Handling Negative Feedback

A few tips on how to handle negative feedback well rather than poorly

We all have experienced receiving negative feedback, and if we are honest there are times when we have not handled well. We may know what to do, but in the moment of the feedback being given to us our amygdala brain hijacks us – this is the part of the brain responsible for detecting danger and our survival reactions, normally “fight or flight”.  One consequence of this is that it overrides our executive thinking, shutting down our ability to think clearly and heightening our emotional response. This is often why we handle negative feedback so poorly. But there is way to overcome this.

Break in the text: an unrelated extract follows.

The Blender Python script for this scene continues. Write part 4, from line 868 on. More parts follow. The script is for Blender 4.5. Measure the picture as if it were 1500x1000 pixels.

Take a Break, Make a Choice

When you receive negative feedback you have a choice. You can listen and learn from it, or you can let your amygdala control and become defensive and shut down.  While you cannot choose what happens to you, you can always choose how you respond.  You can do this very quickly. Just knowing that you can make this choice is often enough to stop you going into a defensive mode automatically.

Three Actions to Take

Once you have decided to adopt an open response here are three things you can do to ensure that you maintain an open approach, and avoid being hijacked. These include: listen carefully, don’t get defensive, ask for time and respond.

1. Listen carefully. You not only need to listen carefully, but to know what to listen for. In doing this you need to be silent, you can’t listen if you are talking. Certainly you want to understand the feedback, but just as importantly if not more so, you need to listen for:

  • Fact or opinion? – is what being said fact or opinion? Distinguishing between the two makes it easier for you to respond appropriately. It is a fact that you were late with a report, but the way you chaired a meeting was poor is an opinion.
  • Is the feedback accurate? You need to distinguish between what was said and how it was said.  Often people take umbrage not at the content of what was said, but how it was delivered. This is a case of “It wasn’t what she said, it was the way she said it.” OK, the way she said it was harsh and callous and insensitive. But is she right? Even though negative feedback may be badly delivered, it may be accurate.
  • What’s the intent or motive of the person in giving you this feedback? If you know the individual is trustworthy and reliable you will pay close attention to it. If they are ego-driven or a drama-queen they you should still listen, but consider the source when doing so.

2. Don’t get defensive. Easier said than done, but if you become defensive several things happen which will work against you.  Firstly, you stop listening properly and this means you lack a proper understanding of what is being said. Secondly, you look to make the other person the problem and you listen not to understand what’s being said, but to spot distortions or inaccuracies or faulty conclusions so you can refute their feedback. Thirdly, there may be some useful information which is being shared but is poorly expressed, being defensive you fail to hear this or recognize it.

The key is to listen to the other person without planning our reply. Simply nodding until the other person has completely finished will make sure that your counterpart has said everything intended. As Steven Covey said, “Seek first to understand before being understood”. To do this ask questions, this reduces any appearance of defensiveness and helps you glean further insights whilst clarifying your understanding of them and what they are saying.

3. Ask for a time. Unless the negative feedback concerns something that is right-on-the-spot fixable, it’s good to ask for time to consider what you have been told. This helps to defuse the situation, show the other person that you consider their feedback important to warrant the time to consider, and it lets you consider the accuracy and validity of what you’ve been told, perhaps testing its validity with others.

4. Respond. Once you have assessed the feedback, calmly and objectively, you need to share your understanding of it with the other person. You also may need to apologize if necessary, clarify as may be required, or refute in a calm, logical manner backed up with suitable evidence.

So what can we learn from this? Although we describe the feedback here as “negative” it is only that if we give it that label. If we label it as “positive” – for exactly the same feedback – we provide ourselves with more options and constructive ways of dealing. Feedback is about the information and insights, it is not about you so don’t take it personally, take it professionally.